CONCERT PREVIEW

Katt Williams

8 p.m. Feb. 7; 7 p.m. Feb. 8. $69.85-$147.90 after Ticketmaster fees. Philips Arena, 1 Philips Drive, Atlanta. www.ticketmaster.com.

Only a handful of stand-up comics have deemed themselves popular enough to book solo shows at Philips Arena in the past three years: Jeff Dunham, Kevin Hart and Decatur’s own Chris Tucker.

Veteran comedian Katt Williams joins this exclusive group with a Philips show this Saturday that is largely sold out. And he has one-upped those other comics by adding a second show on Sunday, placing tickets on sale a mere five days earlier.

“That puts him in rock star status,” said Marshall Chiles, owner of comedy club Laughing Skull Lounge in Midtown. “And he put the work into it. You don’t accidentally get to that level.”

In recent years, Williams has been a staple at Atlanta Civic Center, one-third the size of Philips, selling out two dates a year ago there.

Williams, 41, is not a mainstream household name and doesn’t anchor big Hollywood movies like Hart or Tucker has. Instead, he’s gradually built his audience with his distinctive high-pitched voice and a bracing, often warped, sense of humor. Over the past 25 years, he’s made regular appearances on various BET shows including as annual host of the Atlanta-based “BET Hip Hop Awards.” He also has multiple HBO specials under his belt and had small, notable roles in films such as 2002’s “Friday After Next” and 2013’s “Scary Movie 5,” shot in Atlanta.

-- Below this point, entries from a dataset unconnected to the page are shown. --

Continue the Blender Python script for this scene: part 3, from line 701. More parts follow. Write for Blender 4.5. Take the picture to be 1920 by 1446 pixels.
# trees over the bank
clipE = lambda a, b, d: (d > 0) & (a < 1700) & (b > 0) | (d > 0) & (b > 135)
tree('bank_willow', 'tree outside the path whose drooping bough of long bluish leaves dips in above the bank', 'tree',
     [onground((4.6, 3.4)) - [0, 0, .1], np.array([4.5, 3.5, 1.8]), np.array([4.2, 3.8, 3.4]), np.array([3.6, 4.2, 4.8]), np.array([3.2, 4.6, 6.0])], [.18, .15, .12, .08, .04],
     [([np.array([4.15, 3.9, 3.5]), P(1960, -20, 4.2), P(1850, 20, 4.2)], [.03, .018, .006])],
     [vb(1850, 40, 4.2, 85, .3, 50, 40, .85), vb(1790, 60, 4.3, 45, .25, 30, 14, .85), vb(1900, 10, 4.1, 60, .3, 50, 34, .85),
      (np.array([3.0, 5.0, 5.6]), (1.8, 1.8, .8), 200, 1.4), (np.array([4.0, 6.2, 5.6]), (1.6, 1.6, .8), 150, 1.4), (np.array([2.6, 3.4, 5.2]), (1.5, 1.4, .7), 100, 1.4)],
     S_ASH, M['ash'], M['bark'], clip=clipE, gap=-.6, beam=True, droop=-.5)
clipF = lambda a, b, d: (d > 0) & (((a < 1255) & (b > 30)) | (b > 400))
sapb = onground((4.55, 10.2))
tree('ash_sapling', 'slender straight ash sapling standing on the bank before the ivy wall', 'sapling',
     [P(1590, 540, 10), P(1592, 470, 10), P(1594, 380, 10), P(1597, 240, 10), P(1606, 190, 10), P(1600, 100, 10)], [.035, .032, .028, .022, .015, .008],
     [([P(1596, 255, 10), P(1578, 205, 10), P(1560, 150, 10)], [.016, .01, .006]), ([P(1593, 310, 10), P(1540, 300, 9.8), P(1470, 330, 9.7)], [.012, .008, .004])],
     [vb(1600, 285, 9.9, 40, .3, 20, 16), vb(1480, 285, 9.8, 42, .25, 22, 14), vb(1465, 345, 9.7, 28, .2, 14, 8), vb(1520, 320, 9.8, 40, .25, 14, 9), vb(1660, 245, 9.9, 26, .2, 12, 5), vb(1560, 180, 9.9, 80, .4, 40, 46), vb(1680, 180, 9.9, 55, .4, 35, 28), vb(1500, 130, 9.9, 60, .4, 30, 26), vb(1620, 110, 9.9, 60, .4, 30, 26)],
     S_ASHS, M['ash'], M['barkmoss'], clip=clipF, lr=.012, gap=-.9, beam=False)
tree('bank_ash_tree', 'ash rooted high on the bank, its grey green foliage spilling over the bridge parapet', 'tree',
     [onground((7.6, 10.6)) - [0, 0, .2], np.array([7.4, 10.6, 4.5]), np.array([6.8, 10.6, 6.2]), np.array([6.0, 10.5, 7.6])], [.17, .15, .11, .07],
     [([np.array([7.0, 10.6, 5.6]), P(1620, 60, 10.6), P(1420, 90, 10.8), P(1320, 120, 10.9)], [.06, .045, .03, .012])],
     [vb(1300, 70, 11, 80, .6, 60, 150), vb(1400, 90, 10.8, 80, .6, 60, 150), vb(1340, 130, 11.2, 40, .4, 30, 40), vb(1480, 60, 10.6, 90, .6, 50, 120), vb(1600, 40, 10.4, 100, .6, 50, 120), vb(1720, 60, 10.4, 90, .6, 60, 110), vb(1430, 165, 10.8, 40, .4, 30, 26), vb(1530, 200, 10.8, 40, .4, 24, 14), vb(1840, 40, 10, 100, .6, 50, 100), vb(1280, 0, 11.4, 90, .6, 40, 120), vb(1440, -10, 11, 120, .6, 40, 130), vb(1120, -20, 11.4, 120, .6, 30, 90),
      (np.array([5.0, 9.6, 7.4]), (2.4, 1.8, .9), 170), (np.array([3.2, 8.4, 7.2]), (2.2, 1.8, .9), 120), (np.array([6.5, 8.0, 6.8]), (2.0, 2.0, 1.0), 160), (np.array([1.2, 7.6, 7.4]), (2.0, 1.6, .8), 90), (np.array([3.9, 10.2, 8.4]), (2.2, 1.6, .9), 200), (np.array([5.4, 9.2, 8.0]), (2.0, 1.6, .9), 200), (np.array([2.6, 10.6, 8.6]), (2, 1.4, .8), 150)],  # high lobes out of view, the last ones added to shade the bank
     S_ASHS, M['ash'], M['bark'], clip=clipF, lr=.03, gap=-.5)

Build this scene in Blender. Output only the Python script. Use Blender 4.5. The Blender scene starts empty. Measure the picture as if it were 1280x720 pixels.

And he has become tabloid fodder thanks to a flurry of arrests over the years with charges ranging from allegedly beating a man with a bottle to pulling a gun on a fellow comic. Last fall, he and his friend and troubled rap mogul Suge Knight were arrested after being accused of stealing a paparazzi’s camera.

“You can only get arrested six times before it ain’t fun no more,” Williams cracked during his 2012 HBO special “Kattpacalypse,” available on Netflix.

His shows are packed with a fervent, preacherlike physicality. Within minutes of Williams hitting the stage, sweat is pouring off his forehead in James Brown fashion, soaking his silk vests. In his 2014 HBO special “Priceless: Afterlife,” directed by Spike Lee, he tackled his own brushes with the law, Paula Deen, atheists, and gays in sports. He isn’t clean by any stretch of the imagination, liberally throwing out curse words and the N-word with equal ardor.

Roy Wood Jr., a stand-up comic and afternoon host on R&B station Kiss 104.1, admires how Williams can bounce back from so much adversity. “It’s great that he lives to tell these stories,” he wrote in a text. He also likes how Williams broaches complex subjects other comics shy away from, be it religion or police brutality: “If you listen closely to Katt, his comedy is a lot more than a guy in a perm yelling for 60 minutes.”

Special K, a comic who is part of the syndicated “Rickey Smiley Morning Show,” said Williams’ public persona is a man on the verge of being unhinged although fellow comics find him to be utterly likable. Fans “want to be around in the event of a meltdown!” he said. (Williams has been known to take down a heckler or two.)

He loves Williams’ energy and his attitude: “Katt Williams is who he is and he makes the public accept that. He doesn’t conform to accommodate the masses.”